**Exercise aim:** Copy the lines of the data below exactly, starting at the first and stopping after the line that contains "from math import radians, sin, cos"; include no pictures.

**Materials provided:**
------------------------------------------------------------------------

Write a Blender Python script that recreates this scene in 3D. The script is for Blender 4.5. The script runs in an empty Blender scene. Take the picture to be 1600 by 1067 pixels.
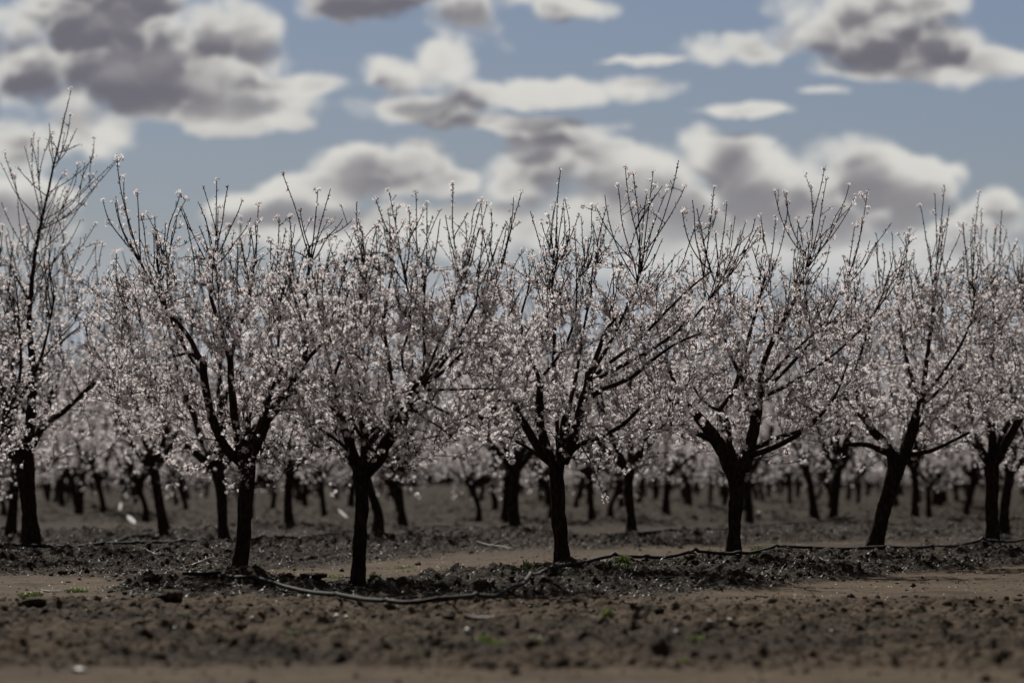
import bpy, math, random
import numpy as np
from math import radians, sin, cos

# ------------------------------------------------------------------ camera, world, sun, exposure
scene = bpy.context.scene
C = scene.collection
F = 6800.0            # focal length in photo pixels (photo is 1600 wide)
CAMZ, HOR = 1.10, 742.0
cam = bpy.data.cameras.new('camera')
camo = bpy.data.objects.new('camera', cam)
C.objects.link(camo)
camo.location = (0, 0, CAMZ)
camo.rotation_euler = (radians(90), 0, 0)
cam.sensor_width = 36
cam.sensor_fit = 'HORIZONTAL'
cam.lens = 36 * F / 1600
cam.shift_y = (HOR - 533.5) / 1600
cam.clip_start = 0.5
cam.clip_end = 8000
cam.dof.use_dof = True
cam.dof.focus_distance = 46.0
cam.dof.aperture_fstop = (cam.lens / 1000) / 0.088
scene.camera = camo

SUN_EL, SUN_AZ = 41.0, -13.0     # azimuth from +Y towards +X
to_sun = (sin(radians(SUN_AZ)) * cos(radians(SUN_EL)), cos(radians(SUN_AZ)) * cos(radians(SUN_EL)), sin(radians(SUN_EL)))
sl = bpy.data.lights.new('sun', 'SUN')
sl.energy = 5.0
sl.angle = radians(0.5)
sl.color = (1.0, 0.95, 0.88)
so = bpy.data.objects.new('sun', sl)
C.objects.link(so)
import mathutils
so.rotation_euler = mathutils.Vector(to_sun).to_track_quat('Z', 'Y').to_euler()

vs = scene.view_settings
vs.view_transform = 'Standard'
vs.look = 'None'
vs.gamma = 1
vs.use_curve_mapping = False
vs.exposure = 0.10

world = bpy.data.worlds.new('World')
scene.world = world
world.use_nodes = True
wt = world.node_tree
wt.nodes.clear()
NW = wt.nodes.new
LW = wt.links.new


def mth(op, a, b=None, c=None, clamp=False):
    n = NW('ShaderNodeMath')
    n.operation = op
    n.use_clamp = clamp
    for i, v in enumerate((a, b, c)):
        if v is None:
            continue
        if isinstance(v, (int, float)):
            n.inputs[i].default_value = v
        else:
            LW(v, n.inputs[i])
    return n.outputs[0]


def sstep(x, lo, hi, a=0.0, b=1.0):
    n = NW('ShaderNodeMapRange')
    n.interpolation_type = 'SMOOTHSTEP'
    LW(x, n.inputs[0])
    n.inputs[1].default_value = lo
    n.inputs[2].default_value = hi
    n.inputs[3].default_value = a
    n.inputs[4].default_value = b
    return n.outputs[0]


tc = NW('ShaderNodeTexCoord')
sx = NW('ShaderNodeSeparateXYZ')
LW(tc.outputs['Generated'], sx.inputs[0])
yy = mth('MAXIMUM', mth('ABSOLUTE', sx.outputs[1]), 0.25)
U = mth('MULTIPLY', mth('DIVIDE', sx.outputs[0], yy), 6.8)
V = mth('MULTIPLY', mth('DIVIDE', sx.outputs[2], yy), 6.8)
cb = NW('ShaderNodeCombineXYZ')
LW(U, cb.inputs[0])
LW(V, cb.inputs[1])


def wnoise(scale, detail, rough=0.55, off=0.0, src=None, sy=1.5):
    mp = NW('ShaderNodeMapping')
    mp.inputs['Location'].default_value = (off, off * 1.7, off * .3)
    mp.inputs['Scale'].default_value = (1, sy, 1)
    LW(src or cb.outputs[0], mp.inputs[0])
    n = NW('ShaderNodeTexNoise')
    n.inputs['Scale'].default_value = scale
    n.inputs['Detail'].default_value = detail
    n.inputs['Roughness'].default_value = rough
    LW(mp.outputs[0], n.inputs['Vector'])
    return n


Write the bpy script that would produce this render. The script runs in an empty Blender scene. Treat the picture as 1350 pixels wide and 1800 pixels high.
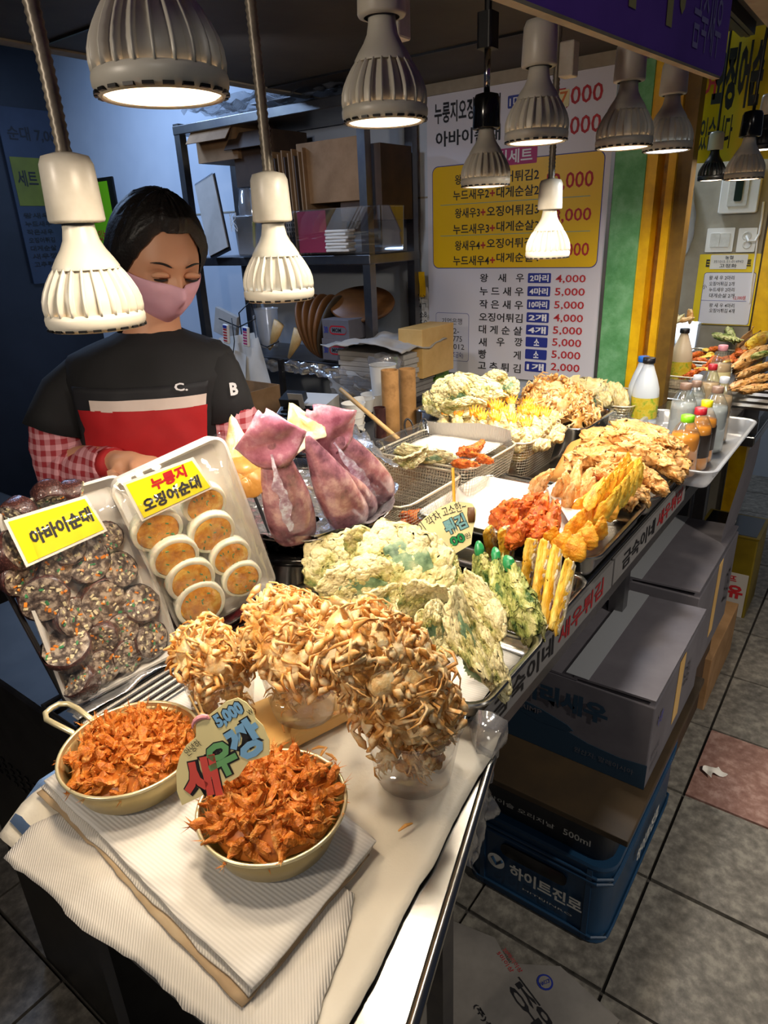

------------------------------------------------------------------------

**Full answer:**
Write a Blender Python script that recreates this scene in 3D. The script is for Blender 4.5. The script runs in an empty Blender scene. Take the picture to be 1600 by 1067 pixels.
import bpy, math, random
import numpy as np
from math import radians, sin, cos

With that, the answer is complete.